_EXERCISE BRIEF_.
Please print exactly the lines below, from the start of the material up to and including the line with "b = B(); b.tube([(x0_+sg*.003, YA+n_, z_)", but none of the pictures.

■ ■ ■ ■

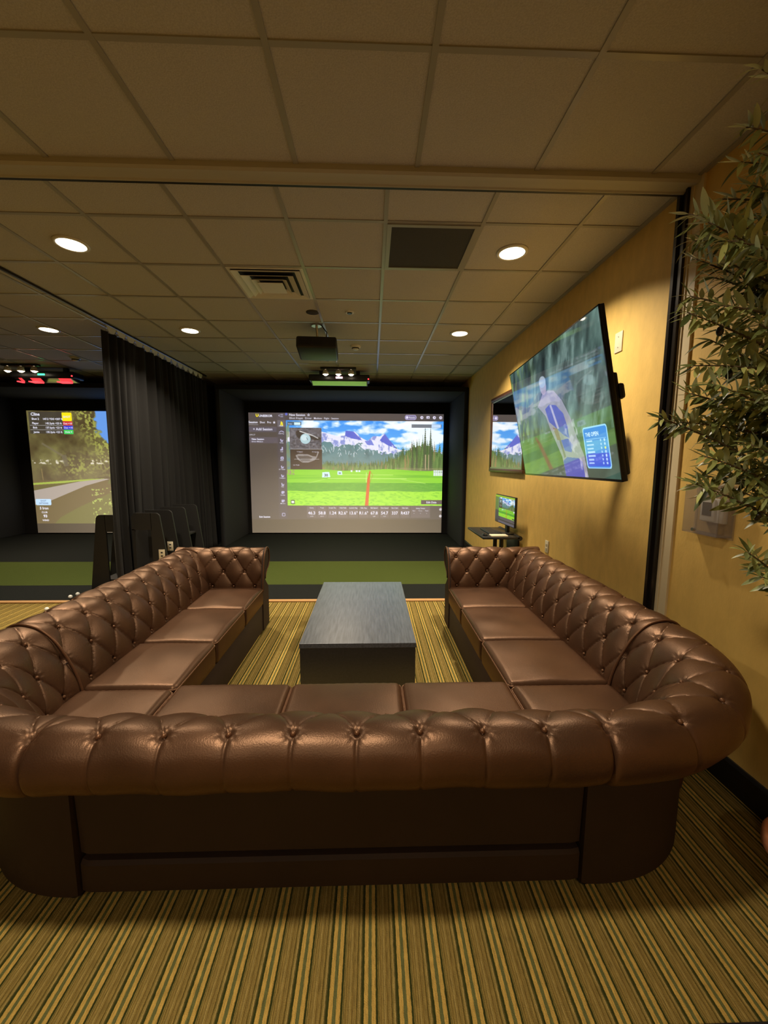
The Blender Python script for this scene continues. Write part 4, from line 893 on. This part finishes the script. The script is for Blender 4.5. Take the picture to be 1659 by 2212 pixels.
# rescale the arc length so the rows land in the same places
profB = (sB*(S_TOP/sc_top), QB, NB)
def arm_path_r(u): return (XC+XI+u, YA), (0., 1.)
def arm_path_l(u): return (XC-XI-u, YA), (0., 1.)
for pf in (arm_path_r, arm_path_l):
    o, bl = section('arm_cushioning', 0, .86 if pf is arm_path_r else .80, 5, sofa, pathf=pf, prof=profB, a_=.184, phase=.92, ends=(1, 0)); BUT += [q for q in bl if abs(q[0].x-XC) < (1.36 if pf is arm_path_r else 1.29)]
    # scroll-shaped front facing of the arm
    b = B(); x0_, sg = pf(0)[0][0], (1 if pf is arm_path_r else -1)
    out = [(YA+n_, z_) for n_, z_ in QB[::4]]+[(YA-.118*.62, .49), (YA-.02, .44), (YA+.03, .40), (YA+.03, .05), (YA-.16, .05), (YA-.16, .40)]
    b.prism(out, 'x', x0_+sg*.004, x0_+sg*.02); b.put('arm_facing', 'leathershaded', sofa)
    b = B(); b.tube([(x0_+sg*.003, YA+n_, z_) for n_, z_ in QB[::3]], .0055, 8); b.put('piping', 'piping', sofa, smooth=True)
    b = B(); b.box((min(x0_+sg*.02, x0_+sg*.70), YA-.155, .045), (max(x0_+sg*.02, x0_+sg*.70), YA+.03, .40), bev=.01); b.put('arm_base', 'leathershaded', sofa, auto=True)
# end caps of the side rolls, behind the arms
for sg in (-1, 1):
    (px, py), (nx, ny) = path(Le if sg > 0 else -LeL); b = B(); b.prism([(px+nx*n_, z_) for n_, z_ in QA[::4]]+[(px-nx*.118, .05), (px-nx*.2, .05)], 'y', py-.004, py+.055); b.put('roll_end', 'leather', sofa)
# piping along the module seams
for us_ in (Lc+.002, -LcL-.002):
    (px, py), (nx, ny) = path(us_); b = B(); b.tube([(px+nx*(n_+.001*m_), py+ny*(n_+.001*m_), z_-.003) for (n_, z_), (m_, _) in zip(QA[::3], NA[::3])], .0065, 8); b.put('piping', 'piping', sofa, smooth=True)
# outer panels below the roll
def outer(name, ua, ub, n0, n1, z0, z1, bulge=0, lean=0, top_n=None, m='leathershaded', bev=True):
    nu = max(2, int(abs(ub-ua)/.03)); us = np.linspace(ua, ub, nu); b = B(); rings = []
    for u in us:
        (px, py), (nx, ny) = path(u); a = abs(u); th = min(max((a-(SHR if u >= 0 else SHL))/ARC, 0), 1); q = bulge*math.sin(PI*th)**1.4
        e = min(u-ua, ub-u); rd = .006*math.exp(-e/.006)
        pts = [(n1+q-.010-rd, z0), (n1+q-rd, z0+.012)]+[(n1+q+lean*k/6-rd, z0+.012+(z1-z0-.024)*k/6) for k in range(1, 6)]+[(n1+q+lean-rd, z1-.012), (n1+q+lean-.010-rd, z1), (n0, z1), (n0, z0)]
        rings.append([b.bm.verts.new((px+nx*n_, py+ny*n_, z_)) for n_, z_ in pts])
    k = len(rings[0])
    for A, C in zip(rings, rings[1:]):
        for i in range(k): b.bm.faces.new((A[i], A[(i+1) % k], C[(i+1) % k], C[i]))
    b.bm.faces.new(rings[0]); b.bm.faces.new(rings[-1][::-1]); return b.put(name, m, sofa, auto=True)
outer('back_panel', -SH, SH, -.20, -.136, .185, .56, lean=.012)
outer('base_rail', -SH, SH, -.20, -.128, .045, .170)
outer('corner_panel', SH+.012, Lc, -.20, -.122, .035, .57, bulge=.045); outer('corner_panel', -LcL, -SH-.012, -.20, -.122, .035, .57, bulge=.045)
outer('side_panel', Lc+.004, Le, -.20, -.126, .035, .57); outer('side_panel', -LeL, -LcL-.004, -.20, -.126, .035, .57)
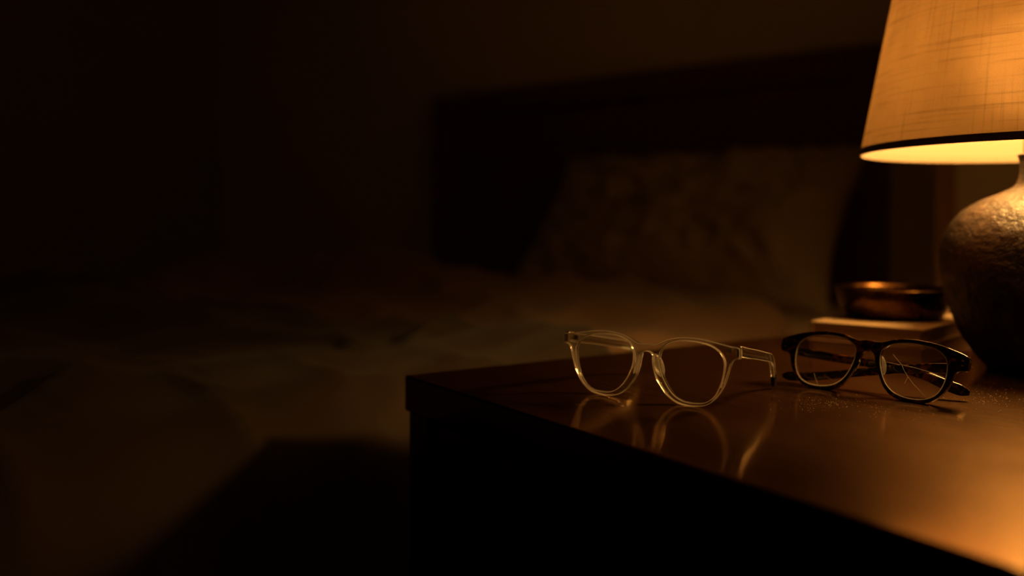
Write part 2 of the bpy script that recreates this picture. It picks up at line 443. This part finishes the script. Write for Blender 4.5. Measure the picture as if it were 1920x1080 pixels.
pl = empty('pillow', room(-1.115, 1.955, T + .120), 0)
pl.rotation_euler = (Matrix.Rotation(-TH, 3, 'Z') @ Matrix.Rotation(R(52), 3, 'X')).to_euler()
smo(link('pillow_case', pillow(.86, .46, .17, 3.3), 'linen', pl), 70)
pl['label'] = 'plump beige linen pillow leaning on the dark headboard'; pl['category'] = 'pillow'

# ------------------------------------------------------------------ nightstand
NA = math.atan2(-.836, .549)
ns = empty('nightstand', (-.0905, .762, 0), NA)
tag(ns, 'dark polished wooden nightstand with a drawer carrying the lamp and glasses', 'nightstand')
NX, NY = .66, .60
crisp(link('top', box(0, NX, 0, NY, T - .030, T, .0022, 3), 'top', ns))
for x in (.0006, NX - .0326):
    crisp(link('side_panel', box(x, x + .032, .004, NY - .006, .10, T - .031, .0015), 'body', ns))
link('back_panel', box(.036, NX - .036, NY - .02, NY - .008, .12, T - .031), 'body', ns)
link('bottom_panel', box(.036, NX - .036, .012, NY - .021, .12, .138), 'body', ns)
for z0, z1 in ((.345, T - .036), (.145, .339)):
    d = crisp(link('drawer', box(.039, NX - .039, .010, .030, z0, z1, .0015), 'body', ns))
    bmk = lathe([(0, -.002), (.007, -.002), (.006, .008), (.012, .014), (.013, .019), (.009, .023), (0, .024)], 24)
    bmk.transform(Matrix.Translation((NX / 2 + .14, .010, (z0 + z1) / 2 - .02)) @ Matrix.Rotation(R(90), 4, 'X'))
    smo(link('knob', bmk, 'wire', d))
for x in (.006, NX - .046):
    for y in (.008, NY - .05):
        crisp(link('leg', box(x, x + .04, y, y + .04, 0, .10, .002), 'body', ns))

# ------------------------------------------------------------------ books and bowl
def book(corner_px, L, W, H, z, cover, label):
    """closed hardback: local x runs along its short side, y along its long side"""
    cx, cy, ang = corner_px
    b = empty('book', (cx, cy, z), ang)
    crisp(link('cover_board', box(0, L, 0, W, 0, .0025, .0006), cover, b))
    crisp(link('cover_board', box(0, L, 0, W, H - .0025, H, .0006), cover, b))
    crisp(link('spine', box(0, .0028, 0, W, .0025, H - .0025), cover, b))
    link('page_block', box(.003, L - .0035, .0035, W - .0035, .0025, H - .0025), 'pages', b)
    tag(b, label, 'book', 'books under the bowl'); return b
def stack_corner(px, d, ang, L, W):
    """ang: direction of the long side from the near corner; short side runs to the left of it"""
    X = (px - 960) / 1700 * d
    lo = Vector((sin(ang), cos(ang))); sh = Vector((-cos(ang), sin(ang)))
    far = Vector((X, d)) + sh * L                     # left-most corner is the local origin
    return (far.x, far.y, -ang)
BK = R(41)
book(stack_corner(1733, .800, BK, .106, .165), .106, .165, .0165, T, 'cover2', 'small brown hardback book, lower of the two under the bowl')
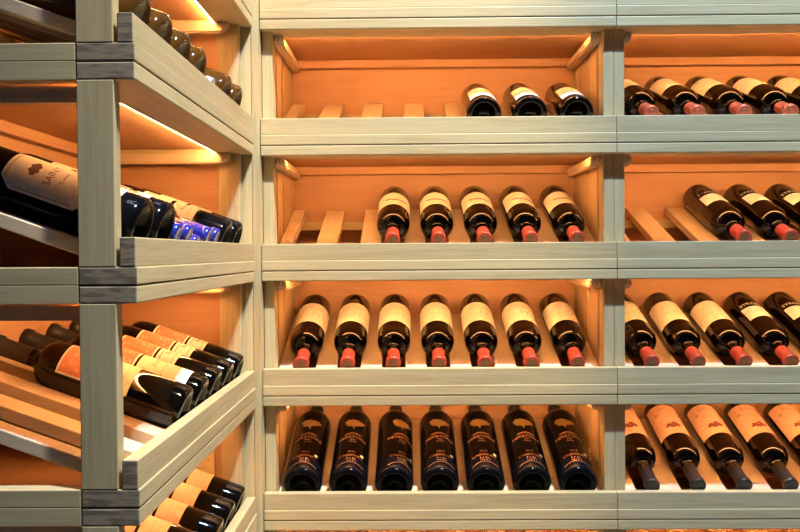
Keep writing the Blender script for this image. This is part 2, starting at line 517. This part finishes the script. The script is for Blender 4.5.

■ ■ ■ ■

_OUTPUT OF THE TASK_.
The Blender Python script for this scene continues. Write part 4, from line 893 on. This part finishes the script. The script is for Blender 4.5. Take the picture to be 1659 by 2212 pixels.
# rescale the arc length so the rows land in the same places
profB = (sB*(S_TOP/sc_top), QB, NB)
def arm_path_r(u): return (XC+XI+u, YA), (0., 1.)
def arm_path_l(u): return (XC-XI-u, YA), (0., 1.)
for pf in (arm_path_r, arm_path_l):
    o, bl = section('arm_cushioning', 0, .86 if pf is arm_path_r else .80, 5, sofa, pathf=pf, prof=profB, a_=.184, phase=.92, ends=(1, 0)); BUT += [q for q in bl if abs(q[0].x-XC) < (1.36 if pf is arm_path_r else 1.29)]
    # scroll-shaped front facing of the arm
    b = B(); x0_, sg = pf(0)[0][0], (1 if pf is arm_path_r else -1)
    out = [(YA+n_, z_) for n_, z_ in QB[::4]]+[(YA-.118*.62, .49), (YA-.02, .44), (YA+.03, .40), (YA+.03, .05), (YA-.16, .05), (YA-.16, .40)]
    b.prism(out, 'x', x0_+sg*.004, x0_+sg*.02); b.put('arm_facing', 'leathershaded', sofa)
    b = B(); b.tube([(x0_+sg*.003, YA+n_, z_) for n_, z_ in QB[::3]], .0055, 8); b.put('piping', 'piping', sofa, smooth=True)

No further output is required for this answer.